Fafirruu Ilallah (kembalilah kepada
Allah)! Sebagaimana ketika Rasululah, Muhammad SAWb dipeluk oleh jibril
As, di gua kefanaan Hira’, “Bacalah dengan Nama Tuhanmu…”. Lalu Rasul
pun membacanya dengan Nama Tuhannya, dan nama itu tidak lain adalah
Allah. Rasul membaca dengan gemuruh Allah…Allah…Allah sampai sekujur
tubuh gemetar dalam kemajdzuban (ekstase Ilahiyah), tetapi justru itulah
rasulullah SAW bisa menirukan apa yang dituntun Jibril As.
Apakah Allah masih terus berubah diri Anda? Sesungguhnya yang berubah
itu adalah diri anda, bukan Allah. Asma’, Sifat, Af’aal, dan Dzatullah
tidak berubah selamanya, sejak dahulu hingga abadi kelak, Allah tetap
sebagaimana adaNya.
Apakah anda masih terus menggugat Allah
menggugat janji Allah, menggugat cintanya Allah? Padahal gugatan itu
adalah keresahan hawa nafsu anda, yang sangat pahit ketika menerima
kebenaran Allah. Dan gugatan itu akan berhenti ketika anda sudah mampu
menggugat diri anda sendiri. Sebab kesombongan intelektual anda,
kesombongan moral anda, kesombongan jabatan anda, kesombongan fasilitas
dan kekuasaan anda, kesombongan popularitas anda, hanyalah kotoran debu
yang membungkus diri anda, lalu anda duga itu sebagai kemuliaan, padahal
hakikatnya adalah kehinaan.
Apakah anda masih terus mencari
Allah? Padahal Allah tidak pernah hilang, Allah tidak ghaib, Allah juga
tidak pernah bergerak dari sisi anda. Hanya imajinasi liar andalah yang
melemparkan diri anda dalam hijab yang gelap sehingga anda merasa
kehilangan Allah.
Apakah anda juga masih menuntut sesuatu dari
Allah? Ini sungguh tidak sopan, tidak etis dan tidak punya adab di depan
Allah, karena anda pasti sangat mencurigai Allah, karena anda pasti
tidak yakin pada Allah. Apakah modal kita, bekal kita, prestasi amal
kita, sehingga kita punya hak menuntut Allah? Padahal kita tak pernah
memiliki modal, tak pernah berbuat, tak pernah membuat bekal. Sebab yang
menggerakkan kepatuhan, amal, taat, ibadah kita itu, Allah juga!

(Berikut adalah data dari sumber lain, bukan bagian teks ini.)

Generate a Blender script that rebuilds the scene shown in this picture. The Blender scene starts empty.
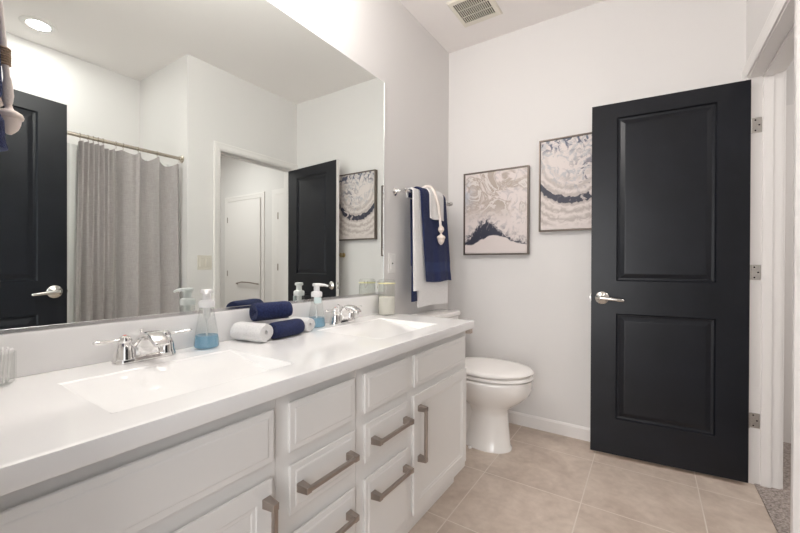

Apakah anda masih mencari pemenuhan hasrat itu kepada selain Allah?
Sungguh, anda tak pernah punya rasa malu kepada Allah. Bagaimana bisa
anda lakukan tindakan seperti itu, sedangkan Allah mencukupi anda,
melindungi anda, mengijabahi doa anda, memberi nafas anda, menjalankan
darah anda, dan mendetakkan jantung anda, lalu kelak Allah memeluk anda.